We have now seen that the writer has actually given in succession four entirely different descriptions of the defences of the English front, while he has not the candour to confess that he has ever changed his mind.
At this I am not in the least surprised. As I have observed in ‘Feudal England,’ p. 342:
As for the defenders of the ‘palisade,’ they cannot even agree among themselves as to what it really was. Mr. Archer produces a new explanation only to throw it over almost as soon as it is produced. One seeks to know for certain what one is expected to deal with; but, so far as it is possible to learn, nobody can tell one. There is only a succession of dissolving views, and one is left to deal with a nebulous hypothesis.
Even since these words were published, Mr. Oman has produced his fourth explanation, and has produced it in conjunction with Mr. Archer, who had previously enriched this series of explanations by two further ones of his own. In one of them the “fenestres,” which Wace makes the principal ingredient of the palisade, are rendered by Mr. Archer “windows.”[92] In another he describes the English defence as “a structure of interwoven shields and stakes,” “shields set in the ground and supported by a palisade of stakes,” a defence into which “actual shields have been built.”[93] It is only necessary to add that Mr. Oman, who acknowledges here his “indebtedness to Mr. T. A. Archer,”[94] tacitly, but absolutely, rejects both these phantasies, together with Mr. Archer’s great theory that the English axemen were “shieldless” at the battle,[95] and “could not or did not form the shield wall.”[96] All this Mr. Oman rejects, though, of course, he is careful not to say so; just as Mr. Archer, before him, had rejected views of Mr. Freeman, while professing to defend his account of the battle against me.[97]
I have now shown that my opponents are still as unable as ever to agree among themselves on the subject of the alleged English defence, and that as to Mr. Oman, he contradicts himself, not only in successive works, but even in a single chapter. A little clique of Oxford historians, mortified at my crushing exposé of Mr. Freeman’s vaunted accuracy, have endeavoured, without scruple, and with almost unconcealed anger, to silence me at any cost. And they cannot even wait until they have agreed among themselves.
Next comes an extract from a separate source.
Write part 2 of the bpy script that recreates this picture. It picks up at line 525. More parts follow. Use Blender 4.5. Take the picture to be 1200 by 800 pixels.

How entirely impotent they are to stay the progress of the truth is shown by the fact that a German writer, Dr. Spatz, who has independently examined the authorities and the ground, goes even farther than myself in rejecting Mr. Freeman’s narrative, and especially the palisade.[98] Sir James Ramsay also, on similarly independent investigation, has been driven to the same conclusion, which his recently published work embodies. Does Mr. Oman refer to Dr. Spatz, whose work is a well-known one? No, he coolly states that “the whole balance of learned opinion” is against me on this matter,[99] although, as we have seen, neither he nor Mr. Archer accepts Mr. Freeman’s narrative,[100] while their own recorded views hopelessly differ (see pp. 43, 49).
Again, Mr. Oman writes:
I do not see what should have induced him [Wace] to bring the wattled barrier into his narrative, unless it existed in the tale of the fight as it had been told him, etc. (p. 153).
And yet he made use of my ‘Feudal England,’ in which I set forth prominently (pp. 409–416), as I had previously done in the ‘English Historical Review’ (viii. 677 et seq.; ix. 237), my theory that the passage in Wace “is nothing but a metrical, elaborate, and somewhat confused paraphrase of the words of William of Malmesbury,” and that he was clearly misled by the words “conserta ... testudine,” which he did not understand. Mr. Archer discussed this theory, but did not venture to reject it (Ibid.). Mr. Oman finds it safer to ignore it, and to profess that he cannot imagine where Wace got the idea from, except from oral tradition.